The following brilliant sonnet -- which sheds a bemusing light on Arnold Schnabel’s newly unleashed sexuality -- was submitted by Arnold to the Olney Times for the August 10th, 1963, issue. Not surprisingly -- considering its bold treatment of a subject matter which Arnold had always previously dealt with in the most thickly-veiled terms if at all -- the poem was rejected by the paper’s editor, Silas Willingham III. What is slightly surprising is that after almost twenty-five years of publishing Arnold’s poems on a weekly basis (Arnold had continued to submit poems by V-mail even when serving in the European Theatre in WWII), Willingham had only rejected one other poem, “Committed Bachelor”, which Arnold had submitted apparently just a few weeks previously. Upon finding “Dialogue in the Confessional” unsuitable for the family audience of the Olney Times, but not wanting to leave Arnold’s fans bereft, Willingham had second thoughts about “Committed Bachelor” and ran that in the August 10th issue instead.
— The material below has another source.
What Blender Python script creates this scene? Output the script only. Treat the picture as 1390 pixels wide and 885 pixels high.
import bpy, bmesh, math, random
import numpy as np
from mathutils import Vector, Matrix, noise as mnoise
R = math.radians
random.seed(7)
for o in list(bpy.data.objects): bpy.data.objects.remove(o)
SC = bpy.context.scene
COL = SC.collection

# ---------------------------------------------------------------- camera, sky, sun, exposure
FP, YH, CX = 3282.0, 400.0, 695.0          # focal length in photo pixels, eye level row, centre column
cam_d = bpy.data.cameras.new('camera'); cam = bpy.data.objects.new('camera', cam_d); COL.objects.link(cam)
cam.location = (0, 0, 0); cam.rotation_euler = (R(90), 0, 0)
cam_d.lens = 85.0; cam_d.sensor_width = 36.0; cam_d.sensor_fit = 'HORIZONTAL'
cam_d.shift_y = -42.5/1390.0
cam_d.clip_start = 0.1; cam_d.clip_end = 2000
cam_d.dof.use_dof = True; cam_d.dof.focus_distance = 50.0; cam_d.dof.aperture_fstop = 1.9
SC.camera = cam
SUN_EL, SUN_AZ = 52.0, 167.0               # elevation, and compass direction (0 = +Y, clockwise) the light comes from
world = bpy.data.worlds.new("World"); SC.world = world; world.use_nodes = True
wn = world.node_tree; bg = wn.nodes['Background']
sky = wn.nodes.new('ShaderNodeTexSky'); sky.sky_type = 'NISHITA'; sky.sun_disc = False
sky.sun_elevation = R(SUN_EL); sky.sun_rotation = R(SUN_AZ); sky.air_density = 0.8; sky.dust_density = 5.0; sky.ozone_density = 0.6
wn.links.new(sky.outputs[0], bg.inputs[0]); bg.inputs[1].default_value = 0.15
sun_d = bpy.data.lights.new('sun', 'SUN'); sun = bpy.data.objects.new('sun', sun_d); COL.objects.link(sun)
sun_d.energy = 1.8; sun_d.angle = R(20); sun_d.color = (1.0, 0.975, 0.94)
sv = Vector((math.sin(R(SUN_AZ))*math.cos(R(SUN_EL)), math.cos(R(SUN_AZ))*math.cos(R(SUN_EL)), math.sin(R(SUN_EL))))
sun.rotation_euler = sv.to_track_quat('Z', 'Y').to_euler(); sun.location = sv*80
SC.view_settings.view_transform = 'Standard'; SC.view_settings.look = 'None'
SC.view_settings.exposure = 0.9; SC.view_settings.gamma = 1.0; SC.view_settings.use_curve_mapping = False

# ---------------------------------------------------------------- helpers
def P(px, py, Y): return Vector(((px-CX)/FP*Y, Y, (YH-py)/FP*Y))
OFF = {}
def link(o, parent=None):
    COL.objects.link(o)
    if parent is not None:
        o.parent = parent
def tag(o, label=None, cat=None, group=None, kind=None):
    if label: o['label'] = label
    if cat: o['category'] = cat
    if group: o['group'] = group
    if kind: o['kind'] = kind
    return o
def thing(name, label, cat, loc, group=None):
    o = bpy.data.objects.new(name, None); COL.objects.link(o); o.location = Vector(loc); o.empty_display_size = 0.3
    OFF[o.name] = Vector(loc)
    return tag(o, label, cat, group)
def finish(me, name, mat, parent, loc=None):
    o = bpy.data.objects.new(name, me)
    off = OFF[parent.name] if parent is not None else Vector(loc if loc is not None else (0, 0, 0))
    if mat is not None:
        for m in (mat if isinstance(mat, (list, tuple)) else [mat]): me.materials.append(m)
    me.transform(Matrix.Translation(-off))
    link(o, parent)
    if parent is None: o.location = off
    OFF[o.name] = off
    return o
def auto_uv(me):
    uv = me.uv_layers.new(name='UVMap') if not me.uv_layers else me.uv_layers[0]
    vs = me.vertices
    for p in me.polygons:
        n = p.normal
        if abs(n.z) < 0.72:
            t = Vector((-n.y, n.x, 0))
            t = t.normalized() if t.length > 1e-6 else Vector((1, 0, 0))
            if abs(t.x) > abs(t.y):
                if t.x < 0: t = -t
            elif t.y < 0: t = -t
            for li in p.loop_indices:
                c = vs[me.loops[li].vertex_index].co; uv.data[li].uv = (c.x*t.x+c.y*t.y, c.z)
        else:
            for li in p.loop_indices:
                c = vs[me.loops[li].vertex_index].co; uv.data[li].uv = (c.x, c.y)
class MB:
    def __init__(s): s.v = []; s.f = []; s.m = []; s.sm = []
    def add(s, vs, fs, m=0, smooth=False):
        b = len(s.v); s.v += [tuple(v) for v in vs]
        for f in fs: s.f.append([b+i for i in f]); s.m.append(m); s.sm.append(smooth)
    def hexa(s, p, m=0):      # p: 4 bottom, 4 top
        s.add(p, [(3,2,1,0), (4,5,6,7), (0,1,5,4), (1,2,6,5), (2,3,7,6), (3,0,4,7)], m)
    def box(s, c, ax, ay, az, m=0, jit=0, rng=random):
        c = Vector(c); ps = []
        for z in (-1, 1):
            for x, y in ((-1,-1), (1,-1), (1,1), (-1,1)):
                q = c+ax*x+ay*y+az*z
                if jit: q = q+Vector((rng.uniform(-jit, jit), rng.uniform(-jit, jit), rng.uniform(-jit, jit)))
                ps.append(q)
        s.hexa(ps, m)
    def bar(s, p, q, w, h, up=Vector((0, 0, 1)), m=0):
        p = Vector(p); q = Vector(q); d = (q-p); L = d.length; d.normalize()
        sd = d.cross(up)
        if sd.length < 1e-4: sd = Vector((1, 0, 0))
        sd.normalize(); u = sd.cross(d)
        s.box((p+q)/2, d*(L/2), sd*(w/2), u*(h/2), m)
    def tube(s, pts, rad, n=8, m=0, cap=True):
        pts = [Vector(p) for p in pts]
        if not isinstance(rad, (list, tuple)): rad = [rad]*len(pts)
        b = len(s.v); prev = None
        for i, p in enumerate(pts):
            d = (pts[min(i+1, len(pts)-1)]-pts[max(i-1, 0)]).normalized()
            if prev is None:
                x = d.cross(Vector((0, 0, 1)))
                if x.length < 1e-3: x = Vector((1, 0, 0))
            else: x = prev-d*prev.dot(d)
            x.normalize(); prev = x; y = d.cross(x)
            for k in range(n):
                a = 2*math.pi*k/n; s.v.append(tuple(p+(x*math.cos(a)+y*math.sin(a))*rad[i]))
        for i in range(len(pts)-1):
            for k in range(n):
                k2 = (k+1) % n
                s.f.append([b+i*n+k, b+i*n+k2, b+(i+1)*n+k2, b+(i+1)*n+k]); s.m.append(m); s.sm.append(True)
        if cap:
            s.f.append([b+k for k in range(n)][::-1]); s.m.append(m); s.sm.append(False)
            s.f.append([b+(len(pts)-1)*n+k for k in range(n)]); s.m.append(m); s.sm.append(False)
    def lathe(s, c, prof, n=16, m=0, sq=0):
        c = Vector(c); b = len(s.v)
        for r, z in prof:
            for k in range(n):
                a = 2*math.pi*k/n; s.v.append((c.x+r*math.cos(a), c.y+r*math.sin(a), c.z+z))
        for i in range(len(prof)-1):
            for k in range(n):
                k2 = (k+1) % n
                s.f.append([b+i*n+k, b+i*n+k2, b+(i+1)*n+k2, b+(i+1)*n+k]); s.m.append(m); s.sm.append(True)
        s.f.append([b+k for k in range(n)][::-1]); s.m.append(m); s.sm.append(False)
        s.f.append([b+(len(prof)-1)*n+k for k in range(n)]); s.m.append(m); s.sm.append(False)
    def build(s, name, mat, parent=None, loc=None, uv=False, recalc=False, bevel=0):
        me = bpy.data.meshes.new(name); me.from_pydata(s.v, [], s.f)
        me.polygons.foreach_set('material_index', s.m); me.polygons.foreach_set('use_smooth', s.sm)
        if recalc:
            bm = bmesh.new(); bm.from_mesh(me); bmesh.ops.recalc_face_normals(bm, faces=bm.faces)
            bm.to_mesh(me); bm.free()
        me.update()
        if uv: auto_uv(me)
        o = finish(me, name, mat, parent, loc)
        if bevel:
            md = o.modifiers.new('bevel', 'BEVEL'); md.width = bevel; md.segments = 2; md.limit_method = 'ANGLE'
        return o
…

“Dialogue in the Confessional”, one of Arnold’s most humorous yet flowing and masterfully composed sonnets, remained unpublished until it was recently discovered in the files of Arnold Schnabel Society at the Oak Lane Library by that indefatigable scholar, our correspondent Mr. Pierce Inverarity.
(This special première broadcast is brought to you thanks to the kindness of the aforementioned good ladies and gentlemen of the Arnold Schnabel Society.)
“Dialogue in the Confessional”
I went to confession and told the priest
About what I had done and that Jesus
Had said it was okay; I heard the least
Intake of breath; “Sex is not to please us,”
He said after a long pause, “but to bring
Children into the world, within the state
Of holy matrimony.” “But the thing
Is,” I said, “no man and wife procreate
Each time they perform the act; is it wrong
Then, when they do it and fail conception?”
“No, no, of course not,” he said, “Just so long
As they’re wed, their love is no exception
To the rule.” “Right,” I said, “But what if, say --”
“Three Hail Marys,” he said. “Now go away.”
(Kindly go to the right hand column of this page for links to lots of other Arnold Schnabel poems as well as to our on-going serialization of his previously unpublished memoir Railroad Train to Heaven.)
2 comments:
That's the most beautiful priest I've ever seen.
Beautiful priest, beautiful poem, and Arnold's penance is so beautifully easy and sweet. No hair shirt; no all night flogging. Does this mean all he needs to do is say three Hail Marys every time he sins?
I dunno, I think the priest kinda just wanted to get Arnold out of there.
Also, there might have been a line of people waiting outside to get into the confessional, so maybe Father Clift just wanted to move things along.
Three Hail Marys sounds fair enough to me.